WORK TO COMPLETE:
Reproduce the material that follows, please, but only from its first line to the line containing "PI = math.pi", inclusive.
-=-=-
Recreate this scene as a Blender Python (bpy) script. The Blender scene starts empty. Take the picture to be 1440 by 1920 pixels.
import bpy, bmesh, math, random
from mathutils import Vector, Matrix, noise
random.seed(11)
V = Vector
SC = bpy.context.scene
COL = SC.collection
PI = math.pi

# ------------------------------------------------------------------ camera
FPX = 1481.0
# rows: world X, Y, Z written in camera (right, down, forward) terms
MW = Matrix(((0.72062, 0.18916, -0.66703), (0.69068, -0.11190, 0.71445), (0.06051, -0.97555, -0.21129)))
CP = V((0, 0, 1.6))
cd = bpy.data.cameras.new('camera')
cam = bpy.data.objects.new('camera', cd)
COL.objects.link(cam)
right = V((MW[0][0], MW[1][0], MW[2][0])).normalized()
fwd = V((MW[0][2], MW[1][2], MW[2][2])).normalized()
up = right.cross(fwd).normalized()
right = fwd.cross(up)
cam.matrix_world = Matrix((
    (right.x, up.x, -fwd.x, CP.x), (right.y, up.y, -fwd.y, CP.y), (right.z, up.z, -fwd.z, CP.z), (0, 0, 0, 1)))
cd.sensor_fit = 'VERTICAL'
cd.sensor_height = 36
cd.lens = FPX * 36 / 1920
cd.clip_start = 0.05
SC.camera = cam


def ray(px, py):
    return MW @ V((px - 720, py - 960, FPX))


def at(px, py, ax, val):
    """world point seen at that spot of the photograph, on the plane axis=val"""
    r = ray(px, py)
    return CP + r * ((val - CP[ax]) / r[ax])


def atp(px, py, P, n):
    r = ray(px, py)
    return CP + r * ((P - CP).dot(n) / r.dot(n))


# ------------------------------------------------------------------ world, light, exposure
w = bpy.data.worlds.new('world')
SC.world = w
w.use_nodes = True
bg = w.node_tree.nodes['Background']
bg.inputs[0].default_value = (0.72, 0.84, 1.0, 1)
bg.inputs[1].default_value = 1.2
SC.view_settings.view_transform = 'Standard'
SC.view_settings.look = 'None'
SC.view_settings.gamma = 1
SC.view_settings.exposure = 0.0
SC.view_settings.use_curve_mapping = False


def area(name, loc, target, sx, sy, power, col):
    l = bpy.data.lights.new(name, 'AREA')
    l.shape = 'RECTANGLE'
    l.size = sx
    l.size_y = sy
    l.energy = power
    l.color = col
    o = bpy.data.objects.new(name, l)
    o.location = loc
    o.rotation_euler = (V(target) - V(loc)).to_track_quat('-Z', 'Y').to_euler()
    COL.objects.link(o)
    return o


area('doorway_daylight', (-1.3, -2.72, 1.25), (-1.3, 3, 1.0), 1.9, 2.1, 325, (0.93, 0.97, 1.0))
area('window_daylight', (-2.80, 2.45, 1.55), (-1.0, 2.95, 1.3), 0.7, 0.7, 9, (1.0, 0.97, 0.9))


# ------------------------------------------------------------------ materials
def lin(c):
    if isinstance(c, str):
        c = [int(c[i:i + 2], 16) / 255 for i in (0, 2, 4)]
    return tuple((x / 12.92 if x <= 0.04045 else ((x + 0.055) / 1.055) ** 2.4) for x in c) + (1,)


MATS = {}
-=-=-
REPLY TO THE EXERCISE:
Recreate this scene as a Blender Python (bpy) script. The Blender scene starts empty. Take the picture to be 1440 by 1920 pixels.
import bpy, bmesh, math, random
from mathutils import Vector, Matrix, noise
random.seed(11)
V = Vector
SC = bpy.context.scene
COL = SC.collection
PI = math.pi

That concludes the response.